Legitimizing Multimedia in the Humanities

While we are optimistic that our programme has a stable future, the process of programme approval raised more questions than it answered about legitimacy in the humanities, and, by extension, about competing visions of the humanities. The final section of our presentation will focus on some of these questions.

It comes as no real surprise to find that government and industry seem willing to envision a humanities that embraces technology and employability. After all, the humanities is facing increasing pressures to be more socially relevant and accountable.[3] But how should we respond if these visions of a technologized humanities rest upon a uncritical belief in fuelling the economy by training producers and consumers of technological goods and services? While humanities-based multimedia programmes might indeed increase producers and consumers of technology, we need to make sure that our programmes in humanities computing retain critical and analytical dimensions that challenge economic forces primarily interested in the accumulation of capital regardless of the cost to social equity. At the same time, we need to recognize that multimedia students may find themselves in the fortunate position of being highly desirable on the job market. For this reason, when we build relationships with industry, we must be sure to maintain control over curriculum.

It is also unsurprising to find in the humanities a general distrust of technology's apparent complicity with technical skill and employability. Yet we might wonder about what kinds of difference the humanities sees between the technical skills used to create digital works and the technical skills used to create critical works of scholarship, not to mention works of art. If the differences can be found in a hierarchy of cultural value that privileges the intellectual over the physical, then how do we reconcile this with the physical techniques learned in drama, painting, sculpture, print making, etc.? The humanities recognizes that physical technique in the fine arts has an important intellectual component; however, once computer technology enters the scene, it is as if mechanization and automation remove human intellect. But as Malcolm McCullough reminds us, "technology has both intellectual and physical elements."[4]

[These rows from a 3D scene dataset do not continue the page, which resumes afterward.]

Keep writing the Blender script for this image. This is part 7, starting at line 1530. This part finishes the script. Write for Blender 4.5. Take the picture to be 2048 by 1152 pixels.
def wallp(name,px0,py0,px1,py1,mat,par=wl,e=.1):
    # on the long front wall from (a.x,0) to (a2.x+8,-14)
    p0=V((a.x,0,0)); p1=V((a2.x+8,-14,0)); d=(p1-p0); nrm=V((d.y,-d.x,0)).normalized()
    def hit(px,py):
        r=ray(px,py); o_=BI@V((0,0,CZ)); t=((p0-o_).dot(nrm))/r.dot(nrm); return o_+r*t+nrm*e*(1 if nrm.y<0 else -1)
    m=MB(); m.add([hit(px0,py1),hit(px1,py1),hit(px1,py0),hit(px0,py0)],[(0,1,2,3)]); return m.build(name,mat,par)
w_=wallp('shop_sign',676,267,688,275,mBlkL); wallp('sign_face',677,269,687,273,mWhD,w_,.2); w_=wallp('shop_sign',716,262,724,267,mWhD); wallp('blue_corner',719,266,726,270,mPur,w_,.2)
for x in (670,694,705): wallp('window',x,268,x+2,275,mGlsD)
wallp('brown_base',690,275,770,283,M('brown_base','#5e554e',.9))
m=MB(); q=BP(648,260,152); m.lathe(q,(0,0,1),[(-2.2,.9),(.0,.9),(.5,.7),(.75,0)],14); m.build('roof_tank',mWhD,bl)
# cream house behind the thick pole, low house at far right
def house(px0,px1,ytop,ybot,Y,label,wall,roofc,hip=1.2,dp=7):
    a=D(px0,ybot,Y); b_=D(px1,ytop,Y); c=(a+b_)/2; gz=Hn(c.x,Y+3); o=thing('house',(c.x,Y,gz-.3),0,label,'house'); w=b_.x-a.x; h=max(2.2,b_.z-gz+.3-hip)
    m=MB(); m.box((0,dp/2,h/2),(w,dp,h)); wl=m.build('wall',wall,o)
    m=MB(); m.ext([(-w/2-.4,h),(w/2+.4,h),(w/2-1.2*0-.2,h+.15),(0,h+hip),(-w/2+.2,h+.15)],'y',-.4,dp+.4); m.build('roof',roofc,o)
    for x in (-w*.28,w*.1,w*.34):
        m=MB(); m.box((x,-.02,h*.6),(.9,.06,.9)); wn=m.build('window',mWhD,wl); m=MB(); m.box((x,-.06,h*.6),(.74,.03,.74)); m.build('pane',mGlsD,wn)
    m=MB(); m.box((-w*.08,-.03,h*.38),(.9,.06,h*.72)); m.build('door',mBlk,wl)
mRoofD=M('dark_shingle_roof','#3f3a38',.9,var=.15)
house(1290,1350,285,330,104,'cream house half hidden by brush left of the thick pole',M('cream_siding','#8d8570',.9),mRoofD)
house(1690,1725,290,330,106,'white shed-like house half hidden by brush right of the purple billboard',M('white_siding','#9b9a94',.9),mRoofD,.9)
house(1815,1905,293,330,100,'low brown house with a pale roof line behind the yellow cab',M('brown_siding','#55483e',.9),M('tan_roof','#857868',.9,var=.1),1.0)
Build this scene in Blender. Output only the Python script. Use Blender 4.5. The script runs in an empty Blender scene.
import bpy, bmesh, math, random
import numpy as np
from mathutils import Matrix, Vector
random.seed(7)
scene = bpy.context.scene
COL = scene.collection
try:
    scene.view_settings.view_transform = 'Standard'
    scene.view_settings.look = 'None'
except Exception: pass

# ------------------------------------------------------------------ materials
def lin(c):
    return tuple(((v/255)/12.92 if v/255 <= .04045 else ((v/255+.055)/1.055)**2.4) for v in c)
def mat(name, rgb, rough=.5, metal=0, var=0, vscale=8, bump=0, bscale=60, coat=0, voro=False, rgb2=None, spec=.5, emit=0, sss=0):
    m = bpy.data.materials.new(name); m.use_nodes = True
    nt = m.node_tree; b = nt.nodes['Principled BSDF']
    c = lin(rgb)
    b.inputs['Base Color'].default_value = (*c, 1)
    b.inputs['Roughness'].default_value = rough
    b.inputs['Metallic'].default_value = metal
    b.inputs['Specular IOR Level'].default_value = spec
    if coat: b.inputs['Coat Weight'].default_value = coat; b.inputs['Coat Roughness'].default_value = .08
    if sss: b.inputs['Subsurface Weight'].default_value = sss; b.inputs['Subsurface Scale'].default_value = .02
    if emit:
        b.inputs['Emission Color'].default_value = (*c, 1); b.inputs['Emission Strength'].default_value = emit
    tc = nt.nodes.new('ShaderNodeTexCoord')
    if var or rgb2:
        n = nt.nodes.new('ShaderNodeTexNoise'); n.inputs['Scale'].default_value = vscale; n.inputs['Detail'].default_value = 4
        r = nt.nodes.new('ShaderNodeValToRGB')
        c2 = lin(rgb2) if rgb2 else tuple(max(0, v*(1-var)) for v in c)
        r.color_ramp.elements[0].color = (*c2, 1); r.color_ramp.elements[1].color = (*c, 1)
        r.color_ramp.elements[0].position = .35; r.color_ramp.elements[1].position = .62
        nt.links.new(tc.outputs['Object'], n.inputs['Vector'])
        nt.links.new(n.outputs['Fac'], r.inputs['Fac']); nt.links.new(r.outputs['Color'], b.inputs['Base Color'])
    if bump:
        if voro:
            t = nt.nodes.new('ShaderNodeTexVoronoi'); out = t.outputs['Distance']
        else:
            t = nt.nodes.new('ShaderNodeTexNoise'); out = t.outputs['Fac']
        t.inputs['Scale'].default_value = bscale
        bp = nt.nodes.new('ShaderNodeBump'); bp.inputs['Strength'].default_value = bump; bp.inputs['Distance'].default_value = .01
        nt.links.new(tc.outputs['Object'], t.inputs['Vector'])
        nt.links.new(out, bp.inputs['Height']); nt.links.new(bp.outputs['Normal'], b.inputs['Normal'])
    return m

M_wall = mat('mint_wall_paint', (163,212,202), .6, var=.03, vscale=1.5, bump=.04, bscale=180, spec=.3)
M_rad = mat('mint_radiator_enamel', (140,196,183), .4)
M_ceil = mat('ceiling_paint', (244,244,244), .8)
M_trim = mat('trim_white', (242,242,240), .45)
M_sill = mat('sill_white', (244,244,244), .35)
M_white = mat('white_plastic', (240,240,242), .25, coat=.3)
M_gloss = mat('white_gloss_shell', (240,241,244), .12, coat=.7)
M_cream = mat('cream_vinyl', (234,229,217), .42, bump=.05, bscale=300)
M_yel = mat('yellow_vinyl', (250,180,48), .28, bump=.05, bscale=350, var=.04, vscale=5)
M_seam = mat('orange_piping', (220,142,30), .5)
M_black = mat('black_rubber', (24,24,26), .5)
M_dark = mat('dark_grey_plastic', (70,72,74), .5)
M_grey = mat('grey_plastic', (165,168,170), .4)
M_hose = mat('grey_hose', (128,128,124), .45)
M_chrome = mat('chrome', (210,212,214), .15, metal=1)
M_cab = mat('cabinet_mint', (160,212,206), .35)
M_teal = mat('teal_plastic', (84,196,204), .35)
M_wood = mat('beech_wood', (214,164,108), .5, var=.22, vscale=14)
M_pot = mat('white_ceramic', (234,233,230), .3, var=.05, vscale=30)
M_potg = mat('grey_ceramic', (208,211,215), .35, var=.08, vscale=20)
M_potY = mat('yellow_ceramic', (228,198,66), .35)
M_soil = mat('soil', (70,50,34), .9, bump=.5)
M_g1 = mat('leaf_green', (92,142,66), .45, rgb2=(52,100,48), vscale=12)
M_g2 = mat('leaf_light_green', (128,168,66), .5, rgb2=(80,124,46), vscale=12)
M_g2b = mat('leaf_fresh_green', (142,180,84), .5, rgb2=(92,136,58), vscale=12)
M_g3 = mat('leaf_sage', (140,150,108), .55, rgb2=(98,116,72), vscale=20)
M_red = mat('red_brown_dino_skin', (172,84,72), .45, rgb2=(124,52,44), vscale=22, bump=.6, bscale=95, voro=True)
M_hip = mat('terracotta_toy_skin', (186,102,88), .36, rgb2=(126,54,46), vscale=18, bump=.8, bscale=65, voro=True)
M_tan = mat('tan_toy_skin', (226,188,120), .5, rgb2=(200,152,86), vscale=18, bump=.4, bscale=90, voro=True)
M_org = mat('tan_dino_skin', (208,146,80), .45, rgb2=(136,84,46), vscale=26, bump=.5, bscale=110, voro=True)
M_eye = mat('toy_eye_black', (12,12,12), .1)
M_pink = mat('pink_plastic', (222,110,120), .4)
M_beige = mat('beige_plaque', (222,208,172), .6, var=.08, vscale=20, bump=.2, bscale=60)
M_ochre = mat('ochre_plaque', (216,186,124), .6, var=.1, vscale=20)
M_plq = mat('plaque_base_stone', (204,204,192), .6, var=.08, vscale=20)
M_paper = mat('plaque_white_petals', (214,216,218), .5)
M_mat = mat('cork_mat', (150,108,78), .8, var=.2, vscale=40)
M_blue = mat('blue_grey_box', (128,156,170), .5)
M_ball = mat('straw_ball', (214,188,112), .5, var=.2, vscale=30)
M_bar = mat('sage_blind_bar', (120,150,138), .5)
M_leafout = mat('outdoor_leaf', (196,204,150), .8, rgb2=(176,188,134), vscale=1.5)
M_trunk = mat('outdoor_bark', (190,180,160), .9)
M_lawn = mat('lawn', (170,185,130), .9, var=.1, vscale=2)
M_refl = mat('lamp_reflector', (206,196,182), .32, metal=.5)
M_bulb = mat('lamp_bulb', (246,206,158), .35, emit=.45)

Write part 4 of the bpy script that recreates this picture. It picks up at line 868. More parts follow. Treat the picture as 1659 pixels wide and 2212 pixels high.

Building a legitimate place for multimedia in the humanities at McMaster University has meant developing and promoting a concept of multimedia that connects the physical and the intellectual and that emphasizes multimedia as a legitimate mode of representation deserving and requiring humanities scholarship. Indeed, if the humanities is to help give an equitable and ethical shape to the digital age, then it needs to engage with new communications technologies at the level of criticism and of practice.

Notes

  1. Miller, J. Hillis. "Literary and Cultural Studies in the transnational University." Culture and the Problem of the Disciplines. Ed. John Carlos Rowe. New York: Columbia UP, 60.

  2. McCarty, Willard. <http://ilex.cc.kcl.ac.uk/wlm/essays/what/>

  3. For a sampling of recent scholarship on the humanities and social responsibility, see Kaplan, E. Ann and George Levine, eds. The Politics of Research. New Brunswick: Rutgers UP, 1997, and Readings, Bill. The University in Ruins. Cambridge, Mass: Harvard UP, 1996.

  4. McCullough, Malcolm. Abstracting Craft: The Practiced Digital Hand. Cambridge, Mass: MIT Press, 1996, 67.